What is up with the back step?

The other day, one of my beginner male students entered the class, started his dance with some walking steps and side steps and getting confused. When I asked why he does not use the tango basic to warm up and ease into other patterns, he replied that someone at a practica told him it is not appropriate to do a back step! He was trying to avoid -any- back step and getting totally lost.

I then remembered a beginner class that I observed in Buenos Aires where a young unexperienced instructor was trying to teach the “baldosa” pattern to beginners, starting it with a side step, ending up with a five step count, then asking them to continue by adding the back step and repeating it with a six count; of course he lost the class right at that moment!

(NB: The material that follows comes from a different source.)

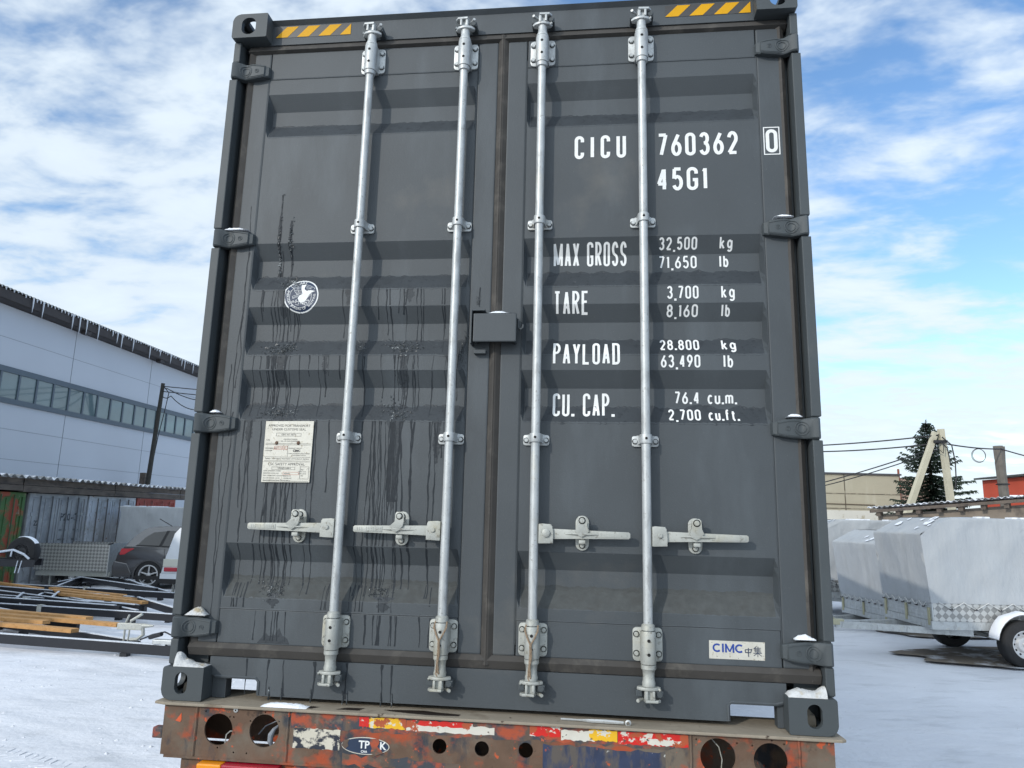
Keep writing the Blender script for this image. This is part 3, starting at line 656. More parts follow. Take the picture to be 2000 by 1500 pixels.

The leader’s back steps are essential in tango training, especially at the early stages:
– It keeps the basic as eight count, which fits an eight beat musical phrase.
– It allows the basic or the baldosa pattern to be repeated exactly for practice purposes.
– it clarifies the salida and its musicality, as tango musicality with pauses and improvisatory dance phrases is a very difficult concept to grasp for those who initially learn other dances.
– It forces a follower to learn to take a forward step towards the leader, which might not be straightforward for a beginner on high heels.

Once a leader becomes comfortable with various patterns and their design, it is trivial to start the dance with a side step if necessary, as it is prudent in crowded spaces. However there is nothing wrong with generally using back steps in tango, during training, social dancing and performance.